Calixto Bieito inszeniert am Deutschen Nationaltheater Weimar (DNT) die Uraufführung von Joachim Raffs Samson. Der Start einer besonderen Programmreihe des Hauses.
Von Roland H. Dippel
Wie „gut“ ist ein Komponist, von dessen sechs Opern zu seinen Lebzeiten nur zwei aufgeführt wurden und drei erst im frühen 21. Jahrhundert? Das nämlich ist das künstlerische Schicksal von Joseph Joachim Raff. Dieses Jahr feiert man den 200. Geburtstag des am 27. Mai 1822 im schweizerischen Lausen geborenen und am 24. Juni 1882 als erster Direktor des Hoch’schen Konservatoriums in Frankfurt am Main verstorbenen Komponisten. Es war die Idee des Weimarer Musiktheater-Chefdirigenten Dominik Beykirch, Raffs ambitionierteste Oper am Ort ihrer Entstehung vorzustellen. Beykirchs letzte Entdeckung in Weimar, Paul Dessaus Lanzelot in der Inszenierung von Peter Konwitschny, rühmten viele Experten als die Opernaufführung des Jahres 2019.

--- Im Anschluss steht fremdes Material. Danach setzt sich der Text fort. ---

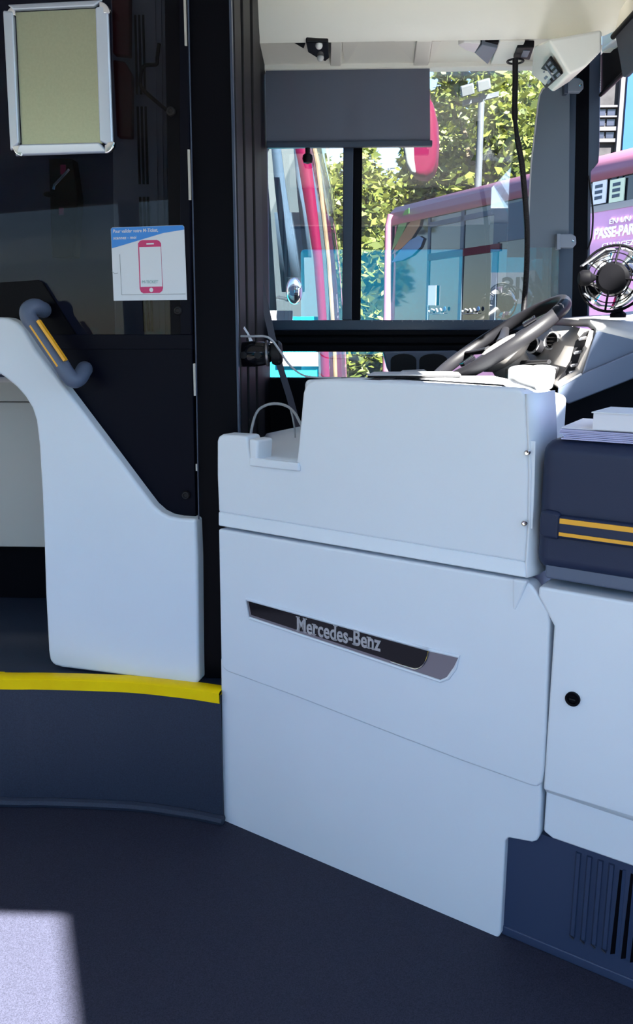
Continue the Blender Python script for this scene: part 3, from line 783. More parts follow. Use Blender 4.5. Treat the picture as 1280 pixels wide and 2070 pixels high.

Es wurde Ende des 19. Jahrhunderts schnell still um Raff. Kein Einzelfall: Persönlichkeiten, die sich in Abstand zu Wagner oder dem Mendelssohn-Schumann-Brahms-Kreis hielten, kamen in Deutschland nicht leicht zu Nachruhm. Aus heutiger Perspektive gehört der bis 1890 viel gespielte Raff zu den interessanten Nebenfiguren des Silbernen Weimarer Zeitalters – wie Walther von Goethe, der vom Bariton Ulf Baestlein und dem Pianisten Christoph Ritter als Lied-Komponist beim Kunstfest Weimar 2020 rehabilitierte Enkel des Dichterfürsten; oder der Schauspieler Carl Weiser, der mit seiner Dramen-Tetralogie Jesus Weimar zum protestantischen Passionsspielort vom Range Oberammergaus machen wollte. Raffs große heroische Oper König Alfred auf das Textbuch von Gotthold Logau erlebte 1851, also ein Jahr nach Richard Wagners Lohengrin, am Hoftheater Weimar seine Uraufführung. Die von Brigitte Fassbaender 2020 am Theater Regensburg inszenierte Dame Kobold folgte dort noch 1870. Die posthume Uraufführung von Raffs lyrischer Komödie Benedetto Marcello bei den Herbstlichen Musiktagen Bad Urach 2002 glich einer spärlich gewürdigten Wiedergutmachung. Im September 2022 bringt das Opernkollektiv Zürich mit dem Regisseur Stephan Grögler, dem Dirigenten Davide Fior und dem Orchestra of Europe die Uraufführung von Raffs letzter Oper Die Eifersüchtigen (1882) heraus. Eine Weltersteinspielung ist geplant, die Joachim-Raff-Gesellschaft feiert mit dieser Produktion ihr 50-jähriges Bestehen.